Riek Machar returns as part of peace deal

More than two years after South Sudan’s civil war began, its opposition leader landed in the capital, Juba, on Tuesday for a ceremony to restore him as vice president, a step in a peace deal plagued by delay and mistrust.

Tuesday, April 26, 2016
Riek Machar. (Net photo)

More than two years after South Sudan’s civil war began, its opposition leader landed in the capital, Juba, on Tuesday for a ceremony to restore him as vice president, a step in a peace deal plagued by delay and mistrust.

South Sudan, the world’s youngest nation, was born in 2011 to great international fanfare.

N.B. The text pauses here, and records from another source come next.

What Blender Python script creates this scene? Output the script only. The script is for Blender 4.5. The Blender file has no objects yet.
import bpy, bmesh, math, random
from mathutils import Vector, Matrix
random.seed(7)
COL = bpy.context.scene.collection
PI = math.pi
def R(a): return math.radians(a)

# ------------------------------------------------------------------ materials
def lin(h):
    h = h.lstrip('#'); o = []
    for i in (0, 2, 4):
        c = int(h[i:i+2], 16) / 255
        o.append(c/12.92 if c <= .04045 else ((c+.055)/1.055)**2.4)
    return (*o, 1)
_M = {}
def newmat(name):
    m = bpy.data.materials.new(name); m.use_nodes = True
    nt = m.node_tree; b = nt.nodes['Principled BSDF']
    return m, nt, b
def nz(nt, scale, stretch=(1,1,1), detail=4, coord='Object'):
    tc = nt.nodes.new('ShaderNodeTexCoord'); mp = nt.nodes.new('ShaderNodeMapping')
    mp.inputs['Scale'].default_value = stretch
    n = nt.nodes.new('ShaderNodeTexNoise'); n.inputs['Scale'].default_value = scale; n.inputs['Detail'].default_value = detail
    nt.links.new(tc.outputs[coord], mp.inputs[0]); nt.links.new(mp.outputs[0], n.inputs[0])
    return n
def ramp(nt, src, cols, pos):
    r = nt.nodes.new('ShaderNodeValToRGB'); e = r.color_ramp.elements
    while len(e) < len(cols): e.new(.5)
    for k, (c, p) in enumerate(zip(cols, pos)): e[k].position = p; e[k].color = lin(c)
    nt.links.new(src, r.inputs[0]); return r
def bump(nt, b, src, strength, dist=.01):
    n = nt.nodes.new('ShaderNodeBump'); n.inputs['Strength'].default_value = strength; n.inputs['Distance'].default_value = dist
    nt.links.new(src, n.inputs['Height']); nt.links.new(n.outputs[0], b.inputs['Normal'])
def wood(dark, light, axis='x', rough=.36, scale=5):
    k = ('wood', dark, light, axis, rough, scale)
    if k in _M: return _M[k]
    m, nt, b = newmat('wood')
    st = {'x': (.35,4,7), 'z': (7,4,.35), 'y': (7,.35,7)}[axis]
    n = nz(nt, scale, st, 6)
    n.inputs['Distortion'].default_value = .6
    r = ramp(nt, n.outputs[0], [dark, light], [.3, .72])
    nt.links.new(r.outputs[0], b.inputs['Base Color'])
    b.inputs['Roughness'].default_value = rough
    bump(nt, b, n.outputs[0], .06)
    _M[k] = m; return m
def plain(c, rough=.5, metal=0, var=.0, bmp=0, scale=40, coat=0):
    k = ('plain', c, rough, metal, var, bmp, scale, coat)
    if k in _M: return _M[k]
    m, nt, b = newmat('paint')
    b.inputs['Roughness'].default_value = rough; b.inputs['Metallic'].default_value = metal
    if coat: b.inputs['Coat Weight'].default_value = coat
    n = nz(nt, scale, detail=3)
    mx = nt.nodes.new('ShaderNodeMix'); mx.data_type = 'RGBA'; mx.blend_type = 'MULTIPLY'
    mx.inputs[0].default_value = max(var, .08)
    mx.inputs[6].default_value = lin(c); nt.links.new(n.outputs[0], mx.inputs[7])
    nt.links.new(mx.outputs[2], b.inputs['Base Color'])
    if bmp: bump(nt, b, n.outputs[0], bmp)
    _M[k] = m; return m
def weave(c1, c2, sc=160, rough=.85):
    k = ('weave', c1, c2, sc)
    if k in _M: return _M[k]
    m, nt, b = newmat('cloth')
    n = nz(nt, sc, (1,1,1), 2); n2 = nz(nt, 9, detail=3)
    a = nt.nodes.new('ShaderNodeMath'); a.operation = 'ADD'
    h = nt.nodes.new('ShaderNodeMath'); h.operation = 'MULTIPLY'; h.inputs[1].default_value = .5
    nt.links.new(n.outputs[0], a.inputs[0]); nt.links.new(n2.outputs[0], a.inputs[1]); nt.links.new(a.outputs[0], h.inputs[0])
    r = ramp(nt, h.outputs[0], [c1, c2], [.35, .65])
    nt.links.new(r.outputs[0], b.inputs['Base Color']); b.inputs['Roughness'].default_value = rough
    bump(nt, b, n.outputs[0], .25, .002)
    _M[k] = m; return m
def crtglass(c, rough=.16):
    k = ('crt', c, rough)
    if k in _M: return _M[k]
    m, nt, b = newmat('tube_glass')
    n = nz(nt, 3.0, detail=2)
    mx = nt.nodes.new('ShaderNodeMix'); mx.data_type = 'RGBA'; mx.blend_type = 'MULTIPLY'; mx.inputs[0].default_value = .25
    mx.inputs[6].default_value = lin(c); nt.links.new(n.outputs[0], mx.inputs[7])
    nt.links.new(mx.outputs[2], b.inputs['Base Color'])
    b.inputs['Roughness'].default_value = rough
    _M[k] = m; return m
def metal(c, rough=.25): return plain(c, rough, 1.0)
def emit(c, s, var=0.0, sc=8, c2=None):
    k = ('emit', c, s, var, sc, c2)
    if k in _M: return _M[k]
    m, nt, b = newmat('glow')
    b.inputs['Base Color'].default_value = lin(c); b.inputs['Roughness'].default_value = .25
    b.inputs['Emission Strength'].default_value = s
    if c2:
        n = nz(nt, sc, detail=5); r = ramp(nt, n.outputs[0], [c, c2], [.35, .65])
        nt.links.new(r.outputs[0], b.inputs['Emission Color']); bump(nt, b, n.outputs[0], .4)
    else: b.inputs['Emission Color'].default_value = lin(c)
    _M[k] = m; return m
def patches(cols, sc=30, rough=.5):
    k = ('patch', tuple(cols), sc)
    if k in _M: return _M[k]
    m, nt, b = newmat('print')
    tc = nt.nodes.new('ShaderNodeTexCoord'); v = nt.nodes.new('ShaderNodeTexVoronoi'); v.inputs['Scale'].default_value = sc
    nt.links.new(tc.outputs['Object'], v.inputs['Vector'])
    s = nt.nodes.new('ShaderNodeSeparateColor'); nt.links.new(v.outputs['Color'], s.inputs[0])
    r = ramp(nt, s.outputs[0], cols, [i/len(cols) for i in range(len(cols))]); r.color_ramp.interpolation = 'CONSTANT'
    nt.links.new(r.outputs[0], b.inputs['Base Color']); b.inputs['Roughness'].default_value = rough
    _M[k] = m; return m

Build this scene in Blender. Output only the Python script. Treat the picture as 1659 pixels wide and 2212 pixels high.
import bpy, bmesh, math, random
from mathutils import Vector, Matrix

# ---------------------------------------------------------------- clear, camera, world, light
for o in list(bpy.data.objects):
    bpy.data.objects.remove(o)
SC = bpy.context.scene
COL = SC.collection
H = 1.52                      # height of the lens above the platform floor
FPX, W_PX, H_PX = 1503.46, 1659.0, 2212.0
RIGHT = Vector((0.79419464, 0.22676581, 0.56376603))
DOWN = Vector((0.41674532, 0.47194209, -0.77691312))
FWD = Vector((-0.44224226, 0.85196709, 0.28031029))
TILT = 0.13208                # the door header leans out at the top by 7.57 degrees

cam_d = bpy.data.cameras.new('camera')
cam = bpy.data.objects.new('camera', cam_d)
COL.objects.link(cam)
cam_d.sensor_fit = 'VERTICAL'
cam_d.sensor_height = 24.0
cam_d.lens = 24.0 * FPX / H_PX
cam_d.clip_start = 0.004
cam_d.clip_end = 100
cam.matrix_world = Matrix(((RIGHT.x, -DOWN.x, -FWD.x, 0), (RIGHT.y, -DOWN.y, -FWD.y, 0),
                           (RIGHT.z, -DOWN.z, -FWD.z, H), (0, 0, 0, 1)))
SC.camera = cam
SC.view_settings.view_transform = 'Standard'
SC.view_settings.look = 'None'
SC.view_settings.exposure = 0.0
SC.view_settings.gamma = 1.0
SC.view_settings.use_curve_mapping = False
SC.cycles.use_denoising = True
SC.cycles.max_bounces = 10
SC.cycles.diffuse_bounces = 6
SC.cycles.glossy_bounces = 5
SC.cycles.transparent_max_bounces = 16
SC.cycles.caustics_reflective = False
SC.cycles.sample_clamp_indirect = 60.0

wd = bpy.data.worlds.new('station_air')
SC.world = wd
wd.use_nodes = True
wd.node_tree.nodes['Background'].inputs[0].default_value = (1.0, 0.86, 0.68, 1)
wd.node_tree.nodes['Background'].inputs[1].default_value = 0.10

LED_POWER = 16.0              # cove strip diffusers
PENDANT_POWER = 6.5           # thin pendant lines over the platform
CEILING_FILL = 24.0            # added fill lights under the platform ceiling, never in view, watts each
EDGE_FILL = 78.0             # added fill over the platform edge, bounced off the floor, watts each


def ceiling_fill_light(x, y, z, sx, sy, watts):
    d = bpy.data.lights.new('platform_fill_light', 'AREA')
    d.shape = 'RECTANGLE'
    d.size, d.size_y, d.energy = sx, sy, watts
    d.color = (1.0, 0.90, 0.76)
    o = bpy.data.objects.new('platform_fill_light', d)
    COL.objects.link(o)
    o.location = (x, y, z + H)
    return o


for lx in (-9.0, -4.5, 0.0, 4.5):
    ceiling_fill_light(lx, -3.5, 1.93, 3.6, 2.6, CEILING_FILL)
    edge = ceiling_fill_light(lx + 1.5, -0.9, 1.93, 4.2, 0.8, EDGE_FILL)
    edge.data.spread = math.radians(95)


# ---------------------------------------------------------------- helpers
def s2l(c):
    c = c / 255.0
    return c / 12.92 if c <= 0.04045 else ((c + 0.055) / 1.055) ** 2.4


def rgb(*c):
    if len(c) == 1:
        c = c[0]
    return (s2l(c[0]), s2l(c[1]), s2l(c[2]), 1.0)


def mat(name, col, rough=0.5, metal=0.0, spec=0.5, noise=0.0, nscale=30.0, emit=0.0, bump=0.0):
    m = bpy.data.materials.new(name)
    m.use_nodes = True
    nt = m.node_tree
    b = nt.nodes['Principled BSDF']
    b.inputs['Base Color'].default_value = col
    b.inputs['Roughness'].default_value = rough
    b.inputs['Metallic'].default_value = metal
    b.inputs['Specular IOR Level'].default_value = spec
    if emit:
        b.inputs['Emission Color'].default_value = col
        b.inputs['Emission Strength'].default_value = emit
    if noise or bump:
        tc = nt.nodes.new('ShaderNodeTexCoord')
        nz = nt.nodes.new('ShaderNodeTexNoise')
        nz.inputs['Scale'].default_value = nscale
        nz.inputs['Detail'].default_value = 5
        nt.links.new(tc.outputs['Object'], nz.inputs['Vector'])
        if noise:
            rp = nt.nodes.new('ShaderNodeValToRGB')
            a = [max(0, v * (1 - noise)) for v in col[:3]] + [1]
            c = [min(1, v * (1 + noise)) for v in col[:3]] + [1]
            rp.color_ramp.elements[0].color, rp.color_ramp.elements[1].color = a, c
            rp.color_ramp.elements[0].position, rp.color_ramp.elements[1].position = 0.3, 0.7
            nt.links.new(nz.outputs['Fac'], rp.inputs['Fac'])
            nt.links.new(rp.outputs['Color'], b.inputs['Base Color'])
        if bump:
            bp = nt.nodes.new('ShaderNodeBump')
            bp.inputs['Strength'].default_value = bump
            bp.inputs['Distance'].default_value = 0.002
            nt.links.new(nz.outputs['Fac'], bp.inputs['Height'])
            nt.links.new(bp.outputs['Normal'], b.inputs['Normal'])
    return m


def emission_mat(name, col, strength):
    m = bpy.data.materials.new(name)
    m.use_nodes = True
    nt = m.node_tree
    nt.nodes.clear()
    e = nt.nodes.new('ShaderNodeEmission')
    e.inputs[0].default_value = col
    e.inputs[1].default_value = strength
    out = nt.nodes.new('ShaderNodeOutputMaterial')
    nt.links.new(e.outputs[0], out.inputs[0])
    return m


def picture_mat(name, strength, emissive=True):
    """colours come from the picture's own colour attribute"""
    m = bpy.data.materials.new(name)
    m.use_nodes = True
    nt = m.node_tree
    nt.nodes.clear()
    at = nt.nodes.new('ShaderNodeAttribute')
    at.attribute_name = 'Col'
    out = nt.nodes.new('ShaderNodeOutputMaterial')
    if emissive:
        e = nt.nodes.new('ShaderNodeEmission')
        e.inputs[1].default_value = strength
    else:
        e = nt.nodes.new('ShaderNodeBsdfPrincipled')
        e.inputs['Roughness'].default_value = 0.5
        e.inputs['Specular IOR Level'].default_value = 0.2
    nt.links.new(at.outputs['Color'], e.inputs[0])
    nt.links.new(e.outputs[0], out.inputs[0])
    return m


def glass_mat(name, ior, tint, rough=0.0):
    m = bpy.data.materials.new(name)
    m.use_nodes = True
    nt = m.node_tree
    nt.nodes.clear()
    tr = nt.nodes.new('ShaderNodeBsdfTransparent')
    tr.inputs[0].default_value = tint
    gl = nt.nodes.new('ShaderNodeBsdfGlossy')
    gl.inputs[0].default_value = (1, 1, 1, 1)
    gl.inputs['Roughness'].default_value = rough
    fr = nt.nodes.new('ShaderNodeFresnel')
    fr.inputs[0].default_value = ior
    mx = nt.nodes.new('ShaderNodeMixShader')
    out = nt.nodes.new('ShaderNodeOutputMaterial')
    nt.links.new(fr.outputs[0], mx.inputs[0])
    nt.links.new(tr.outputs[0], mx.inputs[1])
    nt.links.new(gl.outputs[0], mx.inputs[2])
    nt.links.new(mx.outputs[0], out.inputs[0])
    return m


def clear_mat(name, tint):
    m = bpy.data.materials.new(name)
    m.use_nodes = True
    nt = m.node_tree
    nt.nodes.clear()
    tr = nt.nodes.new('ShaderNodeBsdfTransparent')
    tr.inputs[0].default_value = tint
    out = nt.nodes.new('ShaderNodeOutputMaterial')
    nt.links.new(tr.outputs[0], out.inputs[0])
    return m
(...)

But shortly after secession, it spiraled into a civil war that killed thousands and displaced more than two million people.

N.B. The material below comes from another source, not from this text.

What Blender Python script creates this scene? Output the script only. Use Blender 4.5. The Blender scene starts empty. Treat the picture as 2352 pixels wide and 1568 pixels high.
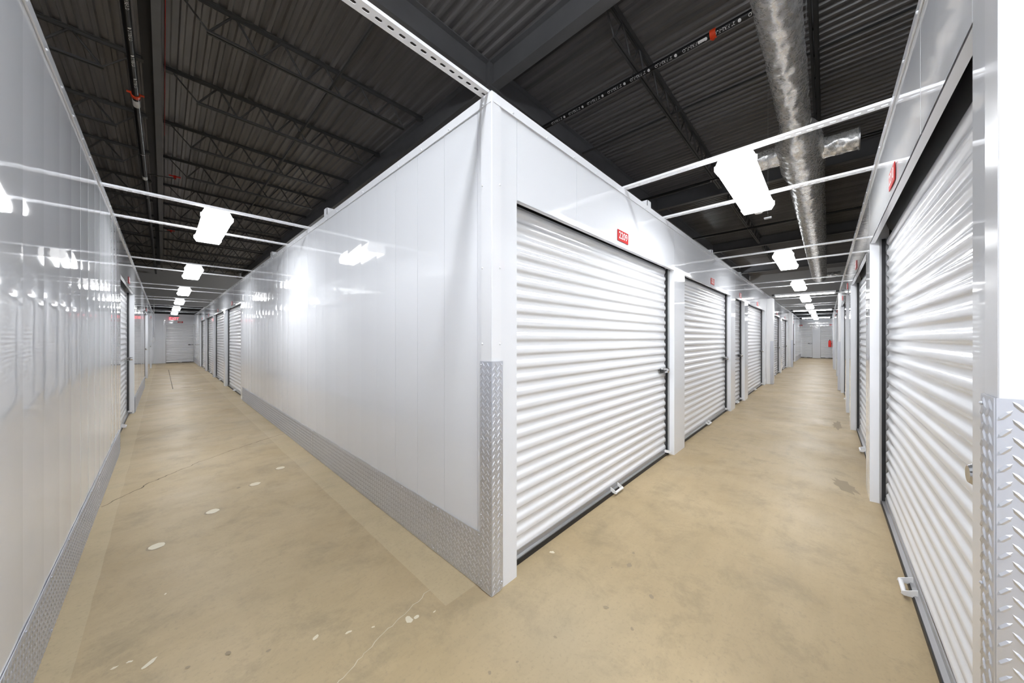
import bpy, bmesh, math, random
from mathutils import Vector, Matrix
random.seed(7)
S = bpy.context.scene
COL = S.collection
PI = math.pi

# ------------------------------------------------------------------ camera, world, exposure
cam_d = bpy.data.cameras.new('camera')
cam_d.sensor_width = 36.0
cam_d.lens = 760.0 / 2352.0 * 36.0
cam_d.shift_y = -8.0 / 2352.0
cam_d.clip_start = 0.02
cam_d.clip_end = 200
cam = bpy.data.objects.new('camera', cam_d)
COL.objects.link(cam)
cam.location = (-1.168, -1.251, 1.331)
cam.rotation_euler = (PI / 2, 0, math.radians(43.5 - 90))
S.camera = cam
W = bpy.data.worlds.new('world')
S.world = W
W.use_nodes = True
W.node_tree.nodes['Background'].inputs[0].default_value = (0.5, 0.5, 0.52, 1)
W.node_tree.nodes['Background'].inputs[1].default_value = 0.05
S.view_settings.view_transform = 'Standard'
S.view_settings.look = 'None'
S.view_settings.gamma = 1
S.view_settings.use_curve_mapping = False
S.view_settings.exposure = 0.24
LAMP = 36.0            # emission of the lamp diffusers
S.cycles.max_bounces = 14
S.cycles.diffuse_bounces = 8
S.cycles.glossy_bounces = 6
S.cycles.sample_clamp_indirect = 8

HW = 2.6              # partition height
DECK = 6.05           # underside of the roof deck
XL, YR = -1.52, -1.51  # planes of the left wall and of the right wall
YE, XE = 24.0, 28.7   # far ends of the two corridors

# ------------------------------------------------------------------ materials
def mat(name, color, rough=0.5, metal=0.0, emit=None, strength=0.0, spec=0.5):
    m = bpy.data.materials.new(name)
    m.use_nodes = True
    b = m.node_tree.nodes['Principled BSDF']
    b.inputs['Base Color'].default_value = (*color, 1)
    b.inputs['Roughness'].default_value = rough
    b.inputs['Metallic'].default_value = metal
    b.inputs['Specular IOR Level'].default_value = spec
    if emit:
        b.inputs['Emission Color'].default_value = (*emit, 1)
        b.inputs['Emission Strength'].default_value = strength
    return m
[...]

Nearly two years of peace negotiations in Ethiopia’s capital, Addis Ababa, yielded several cease-fires, and recommitments to cease-fires, that were broken almost immediately.

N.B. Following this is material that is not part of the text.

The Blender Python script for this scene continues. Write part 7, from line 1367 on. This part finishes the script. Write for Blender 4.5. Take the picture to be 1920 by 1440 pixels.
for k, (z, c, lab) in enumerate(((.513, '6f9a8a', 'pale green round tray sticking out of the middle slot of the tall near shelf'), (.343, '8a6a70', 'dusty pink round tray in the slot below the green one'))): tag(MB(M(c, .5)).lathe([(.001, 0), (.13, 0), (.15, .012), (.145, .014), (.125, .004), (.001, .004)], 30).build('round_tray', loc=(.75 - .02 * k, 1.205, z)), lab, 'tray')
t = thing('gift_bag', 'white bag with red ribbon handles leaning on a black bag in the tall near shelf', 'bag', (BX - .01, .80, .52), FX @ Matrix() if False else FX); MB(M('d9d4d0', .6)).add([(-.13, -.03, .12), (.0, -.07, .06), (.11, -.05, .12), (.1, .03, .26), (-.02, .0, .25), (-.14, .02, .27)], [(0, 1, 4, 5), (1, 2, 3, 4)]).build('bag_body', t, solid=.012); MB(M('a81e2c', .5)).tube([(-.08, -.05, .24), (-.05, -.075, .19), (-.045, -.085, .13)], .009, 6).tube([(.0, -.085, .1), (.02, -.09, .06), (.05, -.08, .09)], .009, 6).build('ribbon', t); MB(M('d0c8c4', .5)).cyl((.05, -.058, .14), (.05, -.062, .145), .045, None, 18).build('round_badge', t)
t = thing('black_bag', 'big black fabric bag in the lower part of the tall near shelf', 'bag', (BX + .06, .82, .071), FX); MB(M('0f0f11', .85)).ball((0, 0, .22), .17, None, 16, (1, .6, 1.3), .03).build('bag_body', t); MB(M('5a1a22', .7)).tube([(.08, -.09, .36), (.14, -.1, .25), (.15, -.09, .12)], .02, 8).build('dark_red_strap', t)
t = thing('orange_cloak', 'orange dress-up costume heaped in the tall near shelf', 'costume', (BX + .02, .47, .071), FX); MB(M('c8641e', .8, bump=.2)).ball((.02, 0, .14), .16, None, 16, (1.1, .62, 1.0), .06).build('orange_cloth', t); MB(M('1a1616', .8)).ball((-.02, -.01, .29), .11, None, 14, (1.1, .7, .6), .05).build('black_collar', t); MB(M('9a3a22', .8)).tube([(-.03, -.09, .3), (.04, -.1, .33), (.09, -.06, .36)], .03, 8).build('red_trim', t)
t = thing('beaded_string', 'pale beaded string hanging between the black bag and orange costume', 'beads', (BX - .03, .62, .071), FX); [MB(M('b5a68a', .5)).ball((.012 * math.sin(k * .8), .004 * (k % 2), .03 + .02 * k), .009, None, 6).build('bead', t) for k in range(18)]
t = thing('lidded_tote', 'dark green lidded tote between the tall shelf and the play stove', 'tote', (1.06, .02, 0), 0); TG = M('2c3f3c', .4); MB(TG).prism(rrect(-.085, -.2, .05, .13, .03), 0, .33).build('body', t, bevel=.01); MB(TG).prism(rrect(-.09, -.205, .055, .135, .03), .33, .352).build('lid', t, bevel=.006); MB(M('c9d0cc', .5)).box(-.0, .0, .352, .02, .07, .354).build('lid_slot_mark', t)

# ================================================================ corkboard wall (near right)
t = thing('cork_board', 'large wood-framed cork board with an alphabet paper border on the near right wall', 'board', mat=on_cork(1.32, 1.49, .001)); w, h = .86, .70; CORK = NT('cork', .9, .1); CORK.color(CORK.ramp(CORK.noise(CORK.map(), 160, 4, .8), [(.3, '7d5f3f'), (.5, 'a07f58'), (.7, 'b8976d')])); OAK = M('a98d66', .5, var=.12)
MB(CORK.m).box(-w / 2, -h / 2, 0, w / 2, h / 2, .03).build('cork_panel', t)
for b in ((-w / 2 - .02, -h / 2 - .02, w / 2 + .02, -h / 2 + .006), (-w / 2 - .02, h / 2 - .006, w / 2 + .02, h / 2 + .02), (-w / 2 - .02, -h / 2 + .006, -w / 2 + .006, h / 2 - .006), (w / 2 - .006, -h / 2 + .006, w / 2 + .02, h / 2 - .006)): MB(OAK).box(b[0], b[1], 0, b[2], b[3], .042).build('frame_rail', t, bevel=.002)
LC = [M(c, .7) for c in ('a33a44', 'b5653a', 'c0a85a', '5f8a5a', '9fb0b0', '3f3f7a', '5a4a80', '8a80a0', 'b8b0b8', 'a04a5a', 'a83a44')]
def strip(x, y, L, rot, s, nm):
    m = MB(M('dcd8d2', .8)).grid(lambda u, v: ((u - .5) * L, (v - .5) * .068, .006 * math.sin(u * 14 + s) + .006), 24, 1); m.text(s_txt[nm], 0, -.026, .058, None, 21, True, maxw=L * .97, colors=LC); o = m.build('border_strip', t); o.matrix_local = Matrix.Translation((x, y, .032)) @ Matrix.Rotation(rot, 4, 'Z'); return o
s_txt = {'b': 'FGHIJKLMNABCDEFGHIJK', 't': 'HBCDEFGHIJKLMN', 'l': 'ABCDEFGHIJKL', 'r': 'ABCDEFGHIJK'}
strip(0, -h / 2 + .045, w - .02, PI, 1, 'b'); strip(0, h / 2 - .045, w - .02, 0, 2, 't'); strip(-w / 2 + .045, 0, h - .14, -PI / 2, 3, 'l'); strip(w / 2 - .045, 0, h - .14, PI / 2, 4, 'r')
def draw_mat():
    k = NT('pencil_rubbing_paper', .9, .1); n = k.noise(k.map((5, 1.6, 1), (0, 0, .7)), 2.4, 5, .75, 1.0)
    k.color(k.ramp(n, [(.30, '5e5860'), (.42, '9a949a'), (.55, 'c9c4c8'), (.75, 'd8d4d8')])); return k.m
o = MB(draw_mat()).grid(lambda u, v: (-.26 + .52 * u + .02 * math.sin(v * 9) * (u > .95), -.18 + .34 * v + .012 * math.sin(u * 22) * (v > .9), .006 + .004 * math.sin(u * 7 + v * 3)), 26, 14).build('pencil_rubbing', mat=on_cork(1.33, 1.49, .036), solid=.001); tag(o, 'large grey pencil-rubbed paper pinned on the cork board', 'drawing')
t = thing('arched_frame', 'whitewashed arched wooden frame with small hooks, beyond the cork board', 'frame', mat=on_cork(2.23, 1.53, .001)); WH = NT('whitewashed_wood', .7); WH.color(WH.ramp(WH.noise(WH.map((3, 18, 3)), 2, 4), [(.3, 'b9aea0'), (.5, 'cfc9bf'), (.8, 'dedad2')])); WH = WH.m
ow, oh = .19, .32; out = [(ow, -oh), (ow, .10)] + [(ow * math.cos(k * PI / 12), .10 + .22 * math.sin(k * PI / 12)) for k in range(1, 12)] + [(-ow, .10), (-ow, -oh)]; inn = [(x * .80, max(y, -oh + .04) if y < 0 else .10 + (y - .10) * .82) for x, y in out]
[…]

Now the return of the opposition leader, Riek Machar, puts him basically back where he had started, as the official No. 2 to his chief rival, President Salva Kiir.

The war broke out in 2013 after Machar said he would contend for the leadership of South Sudan’s governing party, the Sudan People’s Liberation Movement.

He was dismissed by Kiir, and fighting erupted in Juba in December 2013, quickly splitting the nation along ethnic lines. Kiir belongs to the Dinka ethnic group, the country’s largest, while Machar is a Nuer.

Opposition leaders say that Dinka soldiers targeted and killed hundreds of Nuer soldiers and civilians in a few days. Clashes then spread across the country as troops vied for control of South Sudan’s oil fields and regional capitals.

Fighters on both sides have been accused of human rights violations, including rape, the wanton killing of civilians and the recruitment of child soldiers. The clashes were further complicated by smaller-scale divisions among the country’s ethnic groups, leaving no clear battle lines in the conflict.

In accordance with the negotiations, the opposition leader, Machar, who had been living in exile at eastern bases in South Sudan and in neighboring Ethiopia, had refused to return without the presence of 1,370 opposition soldiers in Juba, and the last of them arrived last week.